The plot thickens when the clues appear to show Querashi was on the beach for a
Spoilerhomosexual liaison with a male
prostitute, and there was evidence he had been meeting a particular one regularly since he arrived in England. Since the purpose of Querashi’s visit was to marry Malik’s sister Sahlah in an arranged marriage, Malik’s family comes under the spotlight of the investigation. Did they
Spoilerdiscover that Querashi was a homosexual and
murder him for it? Or did the secret lover?

Azhar, to everyone’s surprise, was asked by Malik to help because he actually is related to the Malik family. However, the relationship was severed because of supposed Islamic transgressions committed by Azhar
Spoiler, having deserted his Pakistani wife and children, an arranged marriage, for another woman
. The crisis brought on by the murder caused Muhanned Malik to contact Azhar, but Azhar’s uncle, factory owner Sayyid Malik, will not even speak directly to Azhar after reluctantly allowing him into his house. Sayyid refuses to recognize Azhar as being alive, and forbids his wife Wardah, daughter Sahlah and daughter-in-law Yumn to see Azhar as a living person.
Spoiler They also refuse to believe any ‘taint’ of homosexuality could possibly be the reason why Querashi was murdered, even after the investigation turns up the possibility.

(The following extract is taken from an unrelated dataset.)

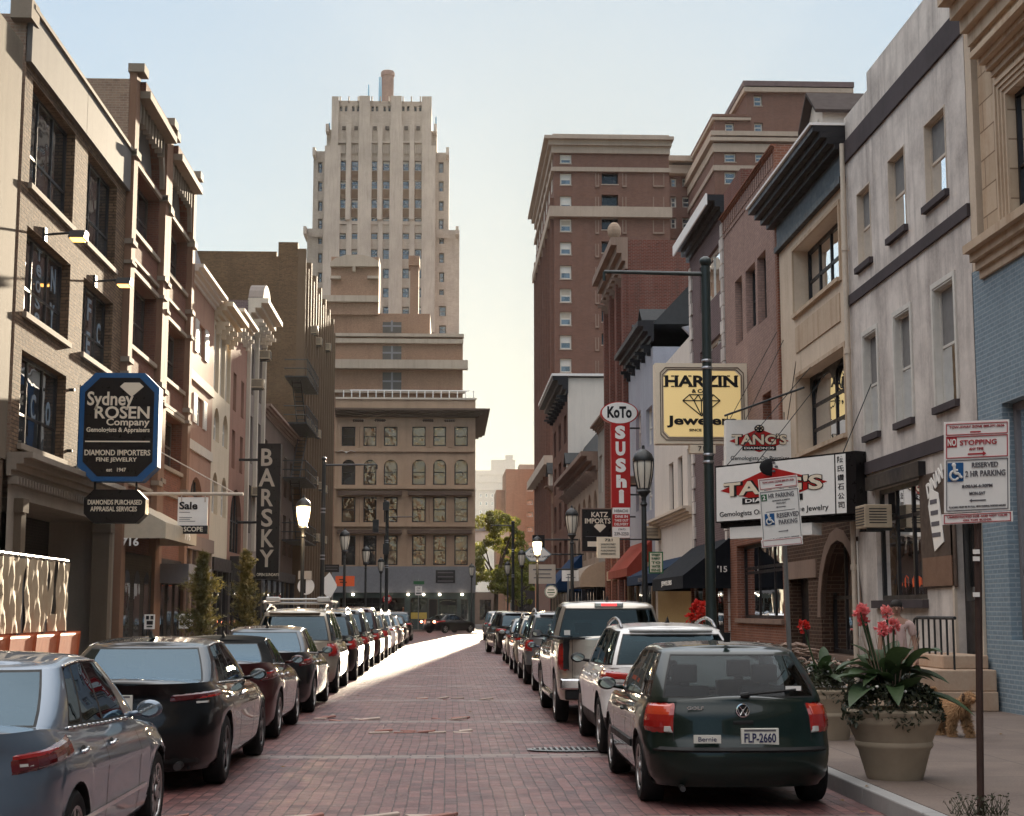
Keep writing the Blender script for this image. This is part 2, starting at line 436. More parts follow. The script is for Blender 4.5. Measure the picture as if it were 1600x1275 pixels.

Rachel Lynn Winfield, who works in a jewelry shop owned by her mother, was born with a birth defect which has severely distorted her face. Despite operations, her face is so disfigured people cannot look at her without discomfort. Sahlah is her best and only friend, but Rachel cannot convince Sahlah to forget about marrying Querashi and move in with her into an apartment. She is very pleased when he turns up dead, thinking Sahlah will now leave her family, but to her shock Sahlah still refuses her offer. Sahlah loves her family and her religion. However, she has a terrible secret, and all she wants from Rachel is a helpful solution to her problem so she can stay with her family. Rachel is determined to force Sahlah to see things differently so they can live together in freedom.

Havers quickly discovers that somehow Querashi’s presence upset a lot of people for a lot of reasons, and she is not so quick to pick out a suspect as her friend Emily who wants to pin the murder on a Pakistan suspect.

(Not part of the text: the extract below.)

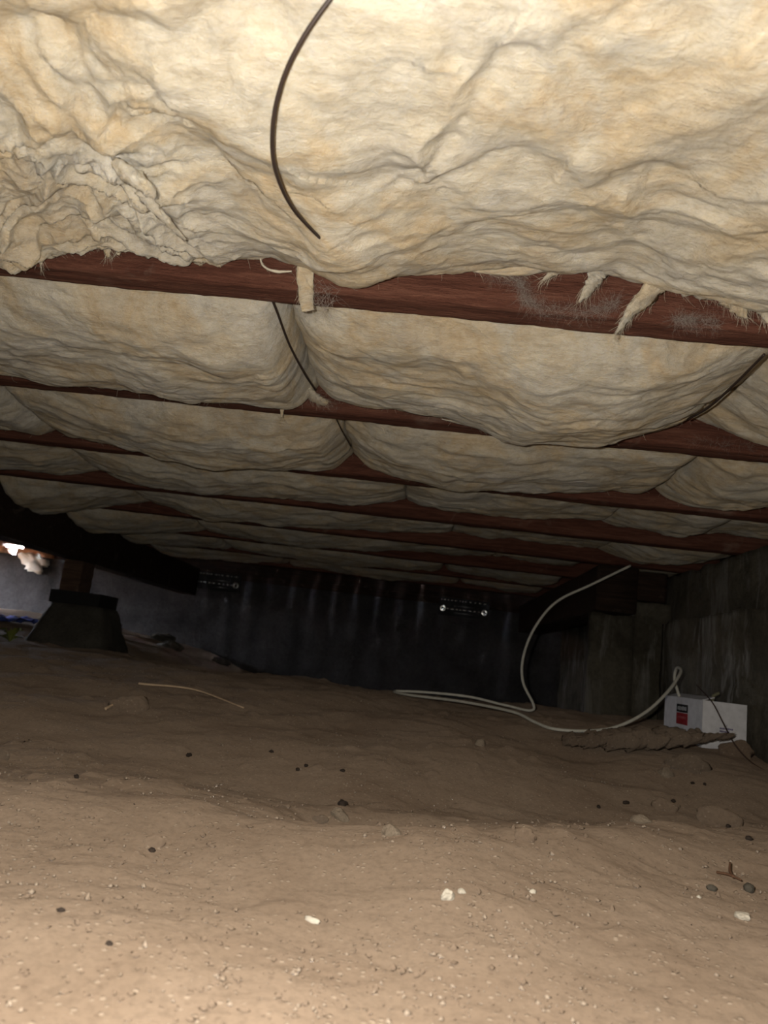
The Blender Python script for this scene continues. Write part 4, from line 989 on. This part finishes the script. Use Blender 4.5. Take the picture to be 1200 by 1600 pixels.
# daylight corner: hanging scrap, blue plastic, weeds
rock('insulation_scrap', (-2.45, YF - 0.026, 0.338), (0.095, 0.014, 0.045), 91, fluff_mat('bleached_wool', (0.70, 0.66, 0.58)), rough=1.3, tilt=0.45, label='pale torn scrap of wool hanging on the daylit far wall', cat='insulation')
BLUE = plain('blue_plastic', (0.10, 0.16, 0.55), 0.4)
def sheet():
    c = PTS['blue']; n = 16
    A, Bb = np.meshgrid(np.linspace(-1, 1, n), np.linspace(-1, 1, n), indexing='ij')
    X = c[0] + 0.16*A + 0.02*fbm(A*2, Bb*2, 2, 4); Y = c[1] + 0.10*Bb + 0.03*fbm(A*2 + 3, Bb*2, 2, 5)
    Z = g(X, Y) + 0.018 + 0.016*fbm(A*3, Bb*3, 3, 6) + 0.02*np.clip(A, 0, 1)
    V = np.concatenate([np.stack([X, Y, Z], -1).reshape(-1, 3), np.stack([X, Y, Z - 0.003], -1).reshape(-1, 3)])
    f = gridf(n, n); F = np.concatenate([f[:, ::-1], f + n*n])
    mk('plastic_scrap', V, F, BLUE, label='crumpled blue plastic scrap on the earth at the left edge', cat='plastic')
sheet()
LEAF = plain('weed_leaf', (0.22, 0.24, 0.05), 0.6)
def weed():
    c = np.array(PTS['weed']); root = empty('weed', c, 'small yellow-green weed beside the pile at the left edge', 'weed')
    r = random.Random(5)
    for i in range(9):
        a = r.uniform(0, 6.28); L = r.uniform(0.03, 0.06); h = r.uniform(0.02, 0.06); w = L*0.3
        d = np.array([math.cos(a), math.sin(a), 0]); s = np.array([-d[1], d[0], 0]); up = np.array([0, 0, 1])
        V = [c, c + d*L*0.5 + s*w + up*h, c + d*L + up*h*0.8, c + d*L*0.5 - s*w + up*h, c + d*L*0.5 + up*(h - 0.006)]
        mk('leaf', V, [(0, 1, 4), (1, 2, 4), (2, 3, 4), (3, 0, 4)], LEAF, root)
weed()

# ------------------------------------------------------------------ loose grit, too fine to count
def grit():
    v, f = np.array([(1, 0, 0), (-1, 0, 0), (0, 1, 0), (0, -1, 0), (0, 0, 1), (0, 0, -1)], float), np.array([(0, 2, 4), (2, 1, 4), (1, 3, 4), (3, 0, 4), (2, 0, 5), (1, 2, 5), (3, 1, 5), (0, 3, 5)])
    VV, FF, MI = [], [], []; off = 0
    for slot, (n, smin, smax, seed) in enumerate(((4600, 0.0007, 0.0030, 1), (4200, 0.001, 0.0040, 2), (110, 0.0008, 0.0020, 3))):
        r = np.random.default_rng(seed)
        y = 0.25 + 2.2*r.random(n*3)**1.8
        x = (r.random(n*3) - 0.5)*2*(0.20 + 0.62*y)
        dens = np.clip(0.40 + 1.2*fbm(x*5, y*5, 3, seed), 0.03, 1)
        keep = (r.random(n*3) < dens) & (x < XR - 0.05) & ~((x > 0.40) & (y > 1.72))
        x, y = x[keep][:n], y[keep][:n]; n = len(x)
        s = smin*(smax/smin)**(r.random(n)**2.2)
        z = g(x, y) + s*0.15 + 0.001
        J = 1 + r.normal(0, 0.28, (n, 6, 1)); A = r.random(n)*6.28
        base = v[None]*J*s[:, None, None]*np.array([1, 0.8, 0.65])
        ca, sa = np.cos(A)[:, None], np.sin(A)[:, None]
        V = np.stack([base[..., 0]*ca - base[..., 1]*sa + x[:, None], base[..., 0]*sa + base[..., 1]*ca + y[:, None], base[..., 2] + z[:, None]], -1).reshape(-1, 3)
        F = (f[None] + (np.arange(n)*6)[:, None, None]).reshape(-1, 3) + off
        off += len(V); VV.append(V); FF.append(F); MI.append(np.full(len(F), slot))
    o = mk('loose_grit', np.concatenate(VV), np.concatenate(FF), plain('pale_grit_stone', (0.304, 0.24, 0.18), 0.9), kind='stuff', label='fine pale grit and crumbs scattered over the earth floor', cat='grit', smooth=False)
    o.data.materials.append(DIRT); o.data.materials.append(DUNG)
    o.data.polygons.foreach_set('material_index', np.concatenate(MI).astype(np.int32))
grit()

This truly is an interesting case.

Inspector Lynley and Helen Clyde have tied the knot and are on their way to a honeymoon trip, thus this book in the series features Sgt. Barbara Havers. Early in the series, Barbara Havers' character was relatively flat and one-dimensional, but in recent books, we are starting to see her more fully. The murder mystery was up to George's standard with numerous twists and turns, but it was a bit contrived, which is the reason for 4 rather than 5 stars.

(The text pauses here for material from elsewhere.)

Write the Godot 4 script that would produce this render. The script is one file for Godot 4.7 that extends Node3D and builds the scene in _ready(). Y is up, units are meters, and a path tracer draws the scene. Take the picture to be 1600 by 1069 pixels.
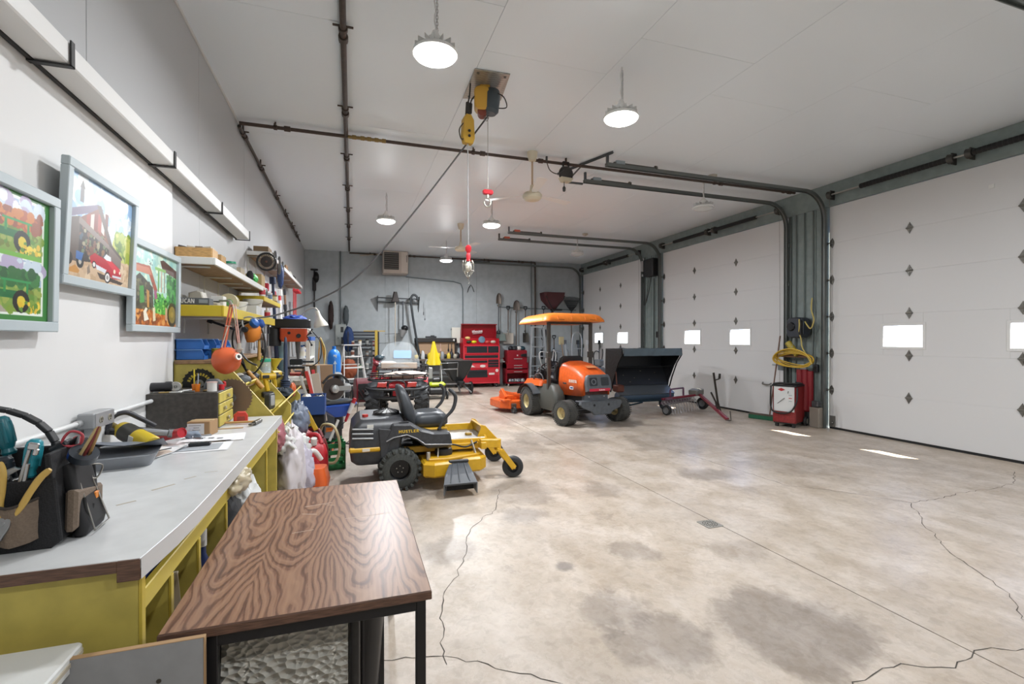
extends Node3D
var mats := {}
var used := {}
var rng := RandomNumberGenerator.new()
class MB:
	var v := PackedVector3Array()
	var n := PackedVector3Array()
	var uv := PackedVector2Array()
	var t := Transform3D.IDENTITY
	func tri(a: Vector3, b: Vector3, c: Vector3, na: Vector3, nb: Vector3, nc: Vector3, ua := Vector2.ZERO, ub := Vector2.ZERO, uc := Vector2.ZERO):
		if (b - a).cross(c - a).dot(na + nb + nc) > 0.0:
			var x = b; b = c; c = x
			x = nb; nb = nc; nc = x
			x = ub; ub = uc; uc = x
		v.append(t * a); v.append(t * b); v.append(t * c)
		var bs := t.basis
		n.append((bs * na).normalized()); n.append((bs * nb).normalized()); n.append((bs * nc).normalized())
		uv.append(ua); uv.append(ub); uv.append(uc)
	func quad(a: Vector3, b: Vector3, c: Vector3, d: Vector3, nn: Vector3):
		tri(a, b, c, nn, nn, nn, Vector2(0, 1), Vector2(1, 1), Vector2(1, 0))
		tri(a, c, d, nn, nn, nn, Vector2(0, 1), Vector2(1, 0), Vector2(0, 0))
	func box(c: Vector3, s: Vector3, b := -1.0, r := Basis.IDENTITY):
		var h := s * 0.5
		if b < 0.0:
			b = minf(0.004, minf(h.x, minf(h.y, h.z)) * 0.35)
		b = minf(b, minf(h.x, minf(h.y, h.z)) * 0.95)
		var k := t
		t = t * Transform3D(r, c)
		for ax in 3:
			var u := (ax + 1) % 3
			var w := (ax + 2) % 3
			for sg in [-1.0, 1.0]:
				var q := []
				for e in [[-1, -1], [1, -1], [1, 1], [-1, 1]]:
					var p := Vector3.ZERO
					p[ax] = sg * h[ax]; p[u] = e[0] * (h[u] - b); p[w] = e[1] * (h[w] - b)
					q.append(p)
				var nn := Vector3.ZERO
				nn[ax] = sg
				quad(q[0], q[1], q[2], q[3], nn)
			if b > 0.0:
				for s1 in [-1.0, 1.0]:
					for s2 in [-1.0, 1.0]:
						var q := []
						for e in [-1.0, 1.0]:
							var p := Vector3.ZERO
							p[ax] = e * (h[ax] - b); p[u] = s1 * h[u]; p[w] = s2 * (h[w] - b)
							q.append(p)
						for e in [1.0, -1.0]:
							var p := Vector3.ZERO
							p[ax] = e * (h[ax] - b); p[u] = s1 * (h[u] - b); p[w] = s2 * h[w]
							q.append(p)
						var nn := Vector3.ZERO
						nn[u] = s1; nn[w] = s2
						quad(q[0], q[1], q[2], q[3], nn.normalized())
		if b > 0.0:
			for x in [-1.0, 1.0]:
				for y in [-1.0, 1.0]:
					for z in [-1.0, 1.0]:
						var nn := Vector3(x, y, z).normalized()
						tri(Vector3(x * h.x, y * (h.y - b), z * (h.z - b)), Vector3(x * (h.x - b), y * h.y, z * (h.z - b)), Vector3(x * (h.x - b), y * (h.y - b), z * h.z), nn, nn, nn)
		t = k
	func span(a: Vector3, b: Vector3, bev := -1.0):   # box between two corners
		box((a + b) * 0.5, (b - a).abs(), bev)
	func bar(a: Vector3, b: Vector3, w: float, d: float, up := Vector3.UP, bev := -1.0):
		var z := (b - a).normalized()
		if absf(z.dot(up)) > 0.98:
			up = Vector3.RIGHT if absf(z.x) < 0.9 else Vector3.BACK
		var x := up.cross(z).normalized()
		box((a + b) * 0.5, Vector3(w, d, a.distance_to(b)), bev, Basis(x, z.cross(x), z))
	func lathe(prof: Array, xf := Transform3D.IDENTITY, seg := 20, arc := TAU, start := 0.0):
		var k := t
		t = t * xf
		var m := prof.size()
		var area := 0.0
		for i in m:
			var p: Vector2 = prof[i]
			var q: Vector2 = prof[(i + 1) % m]
			area += p.x * q.y - q.x * p.y
		if area < 0.0:
			prof = prof.duplicate()
			prof.reverse()
		var nr := []
		for i in m - 1:
			var d: Vector2 = prof[i + 1] - prof[i]
			nr.append(Vector2(d.y, -d.x).normalized())
		for i in m - 1:
			var p: Vector2 = prof[i]
			var q: Vector2 = prof[i + 1]
			if p.distance_to(q) < 1e-6:
				continue
			var n0: Vector2 = nr[i]
			var n1: Vector2 = nr[i]
			if i > 0 and nr[i - 1].dot(nr[i]) > 0.8:
				n0 = (nr[i - 1] + nr[i]).normalized()
			if i < m - 2 and nr[i + 1].dot(nr[i]) > 0.8:
				n1 = (nr[i + 1] + nr[i]).normalized()
			for j in seg:
				var a0 := start + arc * j / seg
				var a1 := start + arc * (j + 1) / seg
				var c0 := Vector3(cos(a0), 0, sin(a0))
				var c1 := Vector3(cos(a1), 0, sin(a1))
				var A := c0 * p.x + Vector3.UP * p.y
				var B := c1 * p.x + Vector3.UP * p.y
				var C := c1 * q.x + Vector3.UP * q.y
				var D := c0 * q.x + Vector3.UP * q.y
				var nA := c0 * n0.x + Vector3.UP * n0.y
				var nB := c1 * n0.x + Vector3.UP * n0.y
				var nC := c1 * n1.x + Vector3.UP * n1.y
				var nD := c0 * n1.x + Vector3.UP * n1.y
				if p.x > 1e-6:
					tri(A, B, C, nA, nB, nC)
				if q.x > 1e-6:
					tri(A, C, D, nA, nC, nD)
		t = k
	static func along(a: Vector3, b: Vector3) -> Transform3D:   # local y runs from a to b
		var y := (b - a).normalized()
		var x := Vector3.RIGHT if absf(y.x) < 0.9 else Vector3.BACK
		var z := x.cross(y).normalized()
		return Transform3D(Basis(y.cross(z), y, z), a)
	func cyl(a: Vector3, b: Vector3, r0: float, r1 := -1.0, seg := 16, bev := -1.0):
		if r1 < 0.0: r1 = r0
		var h := a.distance_to(b)
		if bev < 0.0: bev = minf(0.003, minf(h * 0.2, minf(r0, r1) * 0.25))
		lathe([Vector2(0, 0), Vector2(maxf(r0 - bev, 0), 0), Vector2(r0, minf(bev, h * .5)), Vector2(r1, h - minf(bev, h * .5)), Vector2(maxf(r1 - bev, 0), h), Vector2(0, h)], along(a, b), seg)
	func ball(c: Vector3, r: Vector3, seg := 16, rings := 10):
		var p := []
		for i in rings + 1:
			var a := -PI / 2 + PI * i / rings
			p.append(Vector2(maxf(cos(a), 0.0), sin(a)))
		lathe(p, Transform3D(Basis.from_scale(r), c), seg)
	func tube(pts: Array, r, seg := 8, closed := false):
		var m := pts.size()
		var rings := []
		var up := Vector3.ZERO
		for i in m:
			var d: Vector3
			if closed:
				d = pts[(i + 1) % m] - pts[(i - 1 + m) % m]
			else:
				d = pts[mini(i + 1, m - 1)] - pts[maxi(i - 1, 0)]
			d = d.normalized()
			if up == Vector3.ZERO:
				up = Vector3.UP if absf(d.y) < 0.9 else Vector3.RIGHT
			var x := up.cross(d).normalized()
			up = d.cross(x).normalized()
			var rr: float = r[i] if r is Array else r
			var ring := []
			for j in seg:
				var a := TAU * j / seg
				ring.append([pts[i] + (x * cos(a) + up * sin(a)) * rr, x * cos(a) + up * sin(a)])
			rings.append(ring)
		for i in (m if closed else m - 1):
			var A = rings[i]
			var B = rings[(i + 1) % m]
			for j in seg:
				var k := (j + 1) % seg
				tri(A[j][0], A[k][0], B[k][0], A[j][1], A[k][1], B[k][1])
				tri(A[j][0], B[k][0], B[j][0], A[j][1], B[k][1], B[j][1])
		if not closed:
			for e in [0, m - 1]:
				var nn: Vector3 = (pts[0] - pts[1]).normalized() if e == 0 else (pts[m - 1] - pts[m - 2]).normalized()
				for j in range(1, seg - 1):
					tri(rings[e][0][0], rings[e][j][0], rings[e][j + 1][0], nn, nn, nn)
	func prism(poly: Array, depth: float, xf := Transform3D.IDENTITY, b := 0.0):
		var k := t
		t = t * xf
		var pg := PackedVector2Array(poly)
		var area := 0.0
		for i in pg.size():
			area += pg[i].cross(pg[(i + 1) % pg.size()])
		if area < 0.0:
			pg.reverse()
		var m := pg.size()
		var inn := PackedVector2Array()
		var en := []
		for i in m:
			var d := (pg[(i + 1) % m] - pg[i]).normalized()
			en.append(Vector2(d.y, -d.x))
		for i in m:
			var mi: Vector2 = en[i] + en[(i - 1 + m) % m]
			var l := mi.length_squared()
			inn.append(pg[i] - (mi * (2.0 / maxf(l, 0.6)) * b if l > 0.0 else Vector2.ZERO))
		var h := depth * 0.5
		var idx := Geometry2D.triangulate_polygon(inn)
		for s in [-1.0, 1.0]:
			var nn := Vector3(0, 0, s)
			for i in range(0, idx.size(), 3):
				var a := inn[idx[i]]
				var c := inn[idx[i + 1]]
				var d := inn[idx[i + 2]]
				tri(Vector3(a.x, a.y, s * h), Vector3(c.x, c.y, s * h), Vector3(d.x, d.y, s * h), nn, nn, nn, a, c, d)
		for i in m:
			var j := (i + 1) % m
			var e: Vector2 = en[i]
			var nn := Vector3(e.x, e.y, 0)
			var n0 := nn
			var n1 := nn
			if en[(i - 1 + m) % m].dot(e) > 0.82:
				var q: Vector2 = (en[(i - 1 + m) % m] + e).normalized()
				n0 = Vector3(q.x, q.y, 0)
			if en[j].dot(e) > 0.82:
				var q: Vector2 = (en[j] + e).normalized()
				n1 = Vector3(q.x, q.y, 0)
			var A := Vector3(pg[i].x, pg[i].y, -h + b)
			var B := Vector3(pg[j].x, pg[j].y, -h + b)
			var C := Vector3(pg[j].x, pg[j].y, h - b)
			var D := Vector3(pg[i].x, pg[i].y, h - b)
			tri(A, B, C, n0, n1, n1); tri(A, C, D, n0, n1, n0)
			if b > 0.0:
				for s in [-1.0, 1.0]:
					var bn := (nn + Vector3(0, 0, s)).normalized()
					quad(Vector3(pg[i].x, pg[i].y, s * (h - b)), Vector3(pg[j].x, pg[j].y, s * (h - b)), Vector3(inn[j].x, inn[j].y, s * h), Vector3(inn[i].x, inn[i].y, s * h), bn)
		t = k
	func grid(rows: Array, cu := false, from = null, two_sided := 0.0, dir := Vector3.ZERO):
		var R := rows.size()
		var C: int = rows[0].size()
		var nn := []
		for i in R:
			var row := []
			for j in C:
				var j0 := (j - 1 + C) % C if cu else maxi(j - 1, 0)
				var j1 := (j + 1) % C if cu else mini(j + 1, C - 1)
				var du: Vector3 = rows[i][j1] - rows[i][j0]
				var dv: Vector3 = rows[mini(i + 1, R - 1)][j] - rows[maxi(i - 1, 0)][j]
				var q := du.cross(dv).normalized()
				if q == Vector3.ZERO:
					q = Vector3.UP
				if dir != Vector3.ZERO:
					if q.dot(dir) < 0.0: q = -q
				elif from != null and q.dot(rows[i][j] - from) < 0.0:
					q = -q
				row.append(q)
			nn.append(row)
		for i in R - 1:
			for j in (C if cu else C - 1):
				var k := (j + 1) % C
				var ua := Vector2(float(j) / (C - 1), float(i) / (R - 1))
				var ub := Vector2(float(j + 1) / (C - 1), float(i) / (R - 1))
				var uc := Vector2(float(j + 1) / (C - 1), float(i + 1) / (R - 1))
				var ud := Vector2(float(j) / (C - 1), float(i + 1) / (R - 1))
				var lay := [0.0] if two_sided == 0.0 else [0.0, two_sided]
				for o in lay:
					var s := 1.0 if o == 0.0 else -1.0
					var a: Vector3 = rows[i][j] - nn[i][j] * o
					var b: Vector3 = rows[i][k] - nn[i][k] * o
					var c: Vector3 = rows[i + 1][k] - nn[i + 1][k] * o
					var d: Vector3 = rows[i + 1][j] - nn[i + 1][j] * o
					tri(a, b, c, nn[i][j] * s, nn[i][k] * s, nn[i + 1][k] * s, ua, ub, uc)
					tri(a, c, d, nn[i][j] * s, nn[i + 1][k] * s, nn[i + 1][j] * s, ua, uc, ud)
	func loft(secs: Array, smooth := true):
		var mid := Vector3.ZERO
		var C: int = secs[0].size()
		var cs := []
		for s in secs:
			var c := Vector3.ZERO
			for p in s: c += p
			cs.append(c / C)
		for i in secs.size() - 1:
			for j in C:
				var k := (j + 1) % C
				var o: Vector3 = (cs[i] + cs[i + 1]) * 0.5
				var a: Vector3 = secs[i][j]
				var b: Vector3 = secs[i][k]
				var c: Vector3 = secs[i + 1][k]
				var d: Vector3 = secs[i + 1][j]
				if smooth:
					var q := []
					for e in [[i, j], [i, k], [i + 1, k], [i + 1, j]]:
						var du: Vector3 = secs[e[0]][(e[1] + 1) % C] - secs[e[0]][(e[1] - 1 + C) % C]
						var dv: Vector3 = secs[mini(e[0] + 1, secs.size() - 1)][e[1]] - secs[maxi(e[0] - 1, 0)][e[1]]
						var w := du.cross(dv).normalized()
						if w.dot(secs[e[0]][e[1]] - cs[e[0]]) < 0.0: w = -w
						q.append(w)
					tri(a, b, c, q[0], q[1], q[2]); tri(a, c, d, q[0], q[2], q[3])
				else:
					var w := (b - a).cross(d - a)
					if w.length() < 1e-12: w = (c - b).cross(d - b)
					w = w.normalized()
					if w.dot((a + b + c + d) * 0.25 - o) < 0.0: w = -w
					tri(a, b, c, w, w, w); tri(a, c, d, w, w, w)
		for e in [0, secs.size() - 1]:
			var w: Vector3 = (cs[0] - cs[1]).normalized() if e == 0 else (cs[e] - cs[e - 1]).normalized()
			for j in C:
				tri(cs[e], secs[e][j], secs[e][(j + 1) % C], w, w, w)
	func mesh() -> ArrayMesh:
		var a := []
		a.resize(Mesh.ARRAY_MAX)
		a[Mesh.ARRAY_VERTEX] = v
		a[Mesh.ARRAY_NORMAL] = n
		a[Mesh.ARRAY_TEX_UV] = uv
		var m := ArrayMesh.new()
		m.add_surface_from_arrays(Mesh.PRIMITIVE_TRIANGLES, a)
		return m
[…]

A Detective Lynley book without Detective Lynley in it, but I think Havers did fine on her own. There is a neat little twist at the end, unfortunately it was such a stretch, motive-wise, it didn't make sense to me. I do forgive these books a flaw here and there, however, as they are filled with a variety of interesting characters and are quite reliably entertaining.

When Detective Sergeant Barbara Havers' Pakistani neighbor Taymullah Azhar and his eight year old daughter depart unexpectedly for a seaside village, responding to an upsurge of racial tension involving his family, Havers (who has a few issues with impulse control) takes advantage of a mandated holiday from her job and follows them, thinking to aid Azhar in navigating official channels. On arrival, however, she discovers that Azhar's background is more complicated than she realized. Once she learns that her colleague Emily Barlow is in charge of the investigation, she manages to work herself into the murder investigation that sparked the local Pakistani community's anger, acting as liaison with the leader of the protest group, who is aided by his cousin -- none other than Taymullah Azhar. With no shortage of suspects, both English and immigrant, Barbara finds herself balancing between her duties as an officer of the law and her friendship with the Azhars, and attempting to avoid the racial stereotyping that seems to cloud the vision of the local natives, including some of her fellow officers.

Inspector Lynley appears only in absentia, as he has recently married and is on his honeymoon. Personally, I was pleased to see that Havers could carry a book on her own.